Fair enough.  I come from a Perl background and am used to a slightly more
relaxed system, but I'll try to get used to the new way.


>
> > Hm.  Well, that approach would work.  It's not really what I'm looking
> for, though -- this is data that's coming back from a SQL query and being
> forwarded on to another function for further processing.  It isn't needed
> anywhere else, and creating a struct for this one use feels pretty clumsy
> and heavyweight.  "Hash of field-name-in-table to value-in-field" seemed
> like a really intuitive solution.  It's fine, though.  I can just do a
> manual check.
>
> If you are just handing off this data between two functions as an
> implementation detail, do you need the contract at all? That is, what
> value are you getting from it? Could the arguments be provided as
> keyword arguments, instead?
>

That's a good thought.  Yes, that will work.  I had them as a hash because
I used them in the source function and it was convenient to have them that
way, so I figured I could just hand them off to the sub-function in the
original hash form.  Better to split it up though, I suppose.

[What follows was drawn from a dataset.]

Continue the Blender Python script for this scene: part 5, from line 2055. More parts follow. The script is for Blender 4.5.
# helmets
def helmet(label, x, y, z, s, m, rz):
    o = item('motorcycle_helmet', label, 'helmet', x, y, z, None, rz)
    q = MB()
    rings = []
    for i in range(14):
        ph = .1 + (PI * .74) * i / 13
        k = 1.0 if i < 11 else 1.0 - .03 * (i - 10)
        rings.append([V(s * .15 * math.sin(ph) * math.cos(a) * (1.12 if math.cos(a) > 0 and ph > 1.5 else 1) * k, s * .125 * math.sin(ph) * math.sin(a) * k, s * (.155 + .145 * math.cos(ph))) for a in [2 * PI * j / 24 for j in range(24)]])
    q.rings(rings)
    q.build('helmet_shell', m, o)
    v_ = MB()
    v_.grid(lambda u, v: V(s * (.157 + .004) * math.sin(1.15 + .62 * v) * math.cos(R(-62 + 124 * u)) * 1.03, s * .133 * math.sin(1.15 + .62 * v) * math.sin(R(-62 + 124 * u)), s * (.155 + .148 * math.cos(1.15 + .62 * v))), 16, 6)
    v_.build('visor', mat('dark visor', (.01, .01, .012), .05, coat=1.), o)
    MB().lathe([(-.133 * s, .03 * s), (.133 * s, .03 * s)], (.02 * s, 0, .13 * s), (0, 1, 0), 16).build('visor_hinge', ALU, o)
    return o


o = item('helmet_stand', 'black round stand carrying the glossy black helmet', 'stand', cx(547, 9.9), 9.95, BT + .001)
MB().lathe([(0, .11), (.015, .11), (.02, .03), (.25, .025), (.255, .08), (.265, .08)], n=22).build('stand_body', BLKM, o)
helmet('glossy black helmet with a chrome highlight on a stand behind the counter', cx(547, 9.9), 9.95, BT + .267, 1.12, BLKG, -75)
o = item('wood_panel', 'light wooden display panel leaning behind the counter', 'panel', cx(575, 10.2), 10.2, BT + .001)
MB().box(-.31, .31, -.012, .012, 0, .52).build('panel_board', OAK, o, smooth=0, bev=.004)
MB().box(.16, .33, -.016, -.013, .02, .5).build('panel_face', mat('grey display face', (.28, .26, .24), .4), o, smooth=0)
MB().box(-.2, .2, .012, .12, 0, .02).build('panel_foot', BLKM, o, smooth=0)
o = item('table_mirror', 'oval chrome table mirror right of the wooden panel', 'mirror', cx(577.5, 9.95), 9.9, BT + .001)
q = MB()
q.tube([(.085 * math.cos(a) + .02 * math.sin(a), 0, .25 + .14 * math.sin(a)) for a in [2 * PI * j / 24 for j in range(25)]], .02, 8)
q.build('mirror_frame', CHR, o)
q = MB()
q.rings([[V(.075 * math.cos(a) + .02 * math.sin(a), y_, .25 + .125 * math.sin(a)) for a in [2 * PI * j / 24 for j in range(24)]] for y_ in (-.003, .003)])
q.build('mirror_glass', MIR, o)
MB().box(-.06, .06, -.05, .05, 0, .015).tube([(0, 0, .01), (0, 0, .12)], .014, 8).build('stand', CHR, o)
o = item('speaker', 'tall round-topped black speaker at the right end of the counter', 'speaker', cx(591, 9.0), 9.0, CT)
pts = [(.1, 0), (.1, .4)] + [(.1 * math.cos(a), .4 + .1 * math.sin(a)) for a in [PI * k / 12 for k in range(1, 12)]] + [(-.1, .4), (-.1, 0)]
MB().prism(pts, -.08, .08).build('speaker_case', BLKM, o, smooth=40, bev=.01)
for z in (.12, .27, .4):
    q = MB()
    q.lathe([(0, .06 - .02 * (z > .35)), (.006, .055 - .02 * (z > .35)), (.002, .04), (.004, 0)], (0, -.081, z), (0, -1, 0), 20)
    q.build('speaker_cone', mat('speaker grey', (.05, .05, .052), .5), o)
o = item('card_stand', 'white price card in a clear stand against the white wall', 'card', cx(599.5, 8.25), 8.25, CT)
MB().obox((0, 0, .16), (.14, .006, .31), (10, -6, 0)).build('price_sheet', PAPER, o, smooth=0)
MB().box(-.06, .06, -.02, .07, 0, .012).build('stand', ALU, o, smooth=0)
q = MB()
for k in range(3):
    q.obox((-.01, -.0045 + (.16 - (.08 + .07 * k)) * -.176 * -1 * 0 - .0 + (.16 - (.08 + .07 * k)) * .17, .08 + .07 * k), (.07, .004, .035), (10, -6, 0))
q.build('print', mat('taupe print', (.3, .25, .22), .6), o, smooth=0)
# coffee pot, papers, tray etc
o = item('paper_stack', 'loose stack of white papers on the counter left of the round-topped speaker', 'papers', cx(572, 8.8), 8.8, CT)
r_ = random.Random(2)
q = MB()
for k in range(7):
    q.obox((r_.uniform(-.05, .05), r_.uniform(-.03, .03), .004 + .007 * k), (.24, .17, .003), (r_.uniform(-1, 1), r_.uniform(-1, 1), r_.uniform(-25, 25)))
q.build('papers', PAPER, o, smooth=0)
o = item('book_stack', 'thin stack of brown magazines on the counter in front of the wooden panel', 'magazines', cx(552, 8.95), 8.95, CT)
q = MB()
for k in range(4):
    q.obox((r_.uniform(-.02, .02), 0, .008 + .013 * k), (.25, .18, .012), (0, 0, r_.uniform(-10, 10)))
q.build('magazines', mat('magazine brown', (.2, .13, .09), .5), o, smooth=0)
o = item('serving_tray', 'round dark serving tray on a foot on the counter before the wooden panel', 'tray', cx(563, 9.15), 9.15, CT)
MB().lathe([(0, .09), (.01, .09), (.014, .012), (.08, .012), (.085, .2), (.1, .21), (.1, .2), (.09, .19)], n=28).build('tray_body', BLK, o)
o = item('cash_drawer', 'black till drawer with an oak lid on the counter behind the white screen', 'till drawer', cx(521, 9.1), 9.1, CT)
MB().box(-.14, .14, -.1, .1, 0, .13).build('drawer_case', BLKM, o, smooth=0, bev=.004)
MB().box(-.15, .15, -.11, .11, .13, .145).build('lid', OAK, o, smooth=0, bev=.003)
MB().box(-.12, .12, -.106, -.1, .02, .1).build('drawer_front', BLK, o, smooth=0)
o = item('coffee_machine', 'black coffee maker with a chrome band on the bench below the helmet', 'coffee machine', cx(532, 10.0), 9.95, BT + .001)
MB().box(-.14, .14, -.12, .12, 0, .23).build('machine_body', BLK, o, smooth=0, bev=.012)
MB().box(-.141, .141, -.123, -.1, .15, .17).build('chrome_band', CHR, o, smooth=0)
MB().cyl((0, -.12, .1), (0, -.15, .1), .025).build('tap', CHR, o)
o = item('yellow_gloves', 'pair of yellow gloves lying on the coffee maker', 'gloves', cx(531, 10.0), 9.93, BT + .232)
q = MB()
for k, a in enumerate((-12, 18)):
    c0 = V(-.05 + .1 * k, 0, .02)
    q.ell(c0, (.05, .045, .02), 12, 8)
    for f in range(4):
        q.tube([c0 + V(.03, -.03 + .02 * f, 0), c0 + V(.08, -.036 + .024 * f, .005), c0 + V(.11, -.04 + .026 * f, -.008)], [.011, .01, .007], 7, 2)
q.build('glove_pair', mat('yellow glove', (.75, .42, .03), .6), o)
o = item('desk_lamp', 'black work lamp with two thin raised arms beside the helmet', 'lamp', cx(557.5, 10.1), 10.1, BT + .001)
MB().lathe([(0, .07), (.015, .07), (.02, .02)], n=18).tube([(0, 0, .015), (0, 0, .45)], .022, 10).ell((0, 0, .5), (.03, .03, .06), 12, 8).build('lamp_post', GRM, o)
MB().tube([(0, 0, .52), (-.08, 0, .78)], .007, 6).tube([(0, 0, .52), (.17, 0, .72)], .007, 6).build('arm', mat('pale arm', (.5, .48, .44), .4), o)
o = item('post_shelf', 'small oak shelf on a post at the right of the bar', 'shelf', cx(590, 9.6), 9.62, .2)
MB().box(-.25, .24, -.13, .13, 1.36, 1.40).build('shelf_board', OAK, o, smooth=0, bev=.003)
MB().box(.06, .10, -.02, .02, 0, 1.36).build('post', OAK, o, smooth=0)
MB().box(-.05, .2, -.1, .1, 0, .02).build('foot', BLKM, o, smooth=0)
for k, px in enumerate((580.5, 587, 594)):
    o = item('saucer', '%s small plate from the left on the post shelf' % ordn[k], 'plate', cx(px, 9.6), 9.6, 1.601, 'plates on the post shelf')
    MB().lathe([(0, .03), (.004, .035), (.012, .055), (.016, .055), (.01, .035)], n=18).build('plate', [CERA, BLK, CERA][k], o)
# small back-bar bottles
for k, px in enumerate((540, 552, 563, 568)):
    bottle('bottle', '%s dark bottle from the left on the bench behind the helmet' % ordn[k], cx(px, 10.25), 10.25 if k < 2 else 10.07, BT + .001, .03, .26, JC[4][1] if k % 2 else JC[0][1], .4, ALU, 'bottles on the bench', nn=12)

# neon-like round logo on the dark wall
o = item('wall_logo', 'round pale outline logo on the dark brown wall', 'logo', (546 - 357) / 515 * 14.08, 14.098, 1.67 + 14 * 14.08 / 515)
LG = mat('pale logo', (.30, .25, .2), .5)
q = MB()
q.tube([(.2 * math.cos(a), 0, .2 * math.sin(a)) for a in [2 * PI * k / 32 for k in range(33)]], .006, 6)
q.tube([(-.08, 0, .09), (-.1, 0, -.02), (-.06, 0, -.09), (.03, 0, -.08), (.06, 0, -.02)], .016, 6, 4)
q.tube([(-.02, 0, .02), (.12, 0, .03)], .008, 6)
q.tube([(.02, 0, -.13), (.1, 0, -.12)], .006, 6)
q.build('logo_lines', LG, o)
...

> That said, if you wanted a contract that does what you describe, it
> wouldn’t be too difficult to write:
>
>   (define (hash-object/c ctc-dict)
>     (make-contract
>      #:name `(hash-object/c
>               ,(for/list ([(k v) (in-dict ctc-dict)])
>                  (cons k (contract-name v))))
>      #:projection
>      (λ (blame)
>        (λ (val)
>          (for ([(k v) (in-hash val)])
>            (let ([ctc (dict-ref ctc-dict k #f)]
>                  [blame (blame-add-context
>                          blame (format "value for key ~e of" k))])
>              (when ctc
>                (((contract-projection ctc) blame) v))))))))
>

...I think your definition of "not too hard" may differ from mine.  :>


> The existing hash contracts are mostly designed to accommodate
> homogenous dictionaries, like (hash/c string? boolean?). I’m not
> entirely sure what the intended use case of hash/dc is, and while I’m
> sure I’d be very glad it exists if I ever needed it, I admit I’ve never
> used it myself. It just allows you to provide a function that determines
> the contract of a value given the key, but it still requires that all
> keys have the same contract, and it does not let you specify which keys
> should be supplied.
>

Okay, that makes more sense.  Thanks for all the explanation.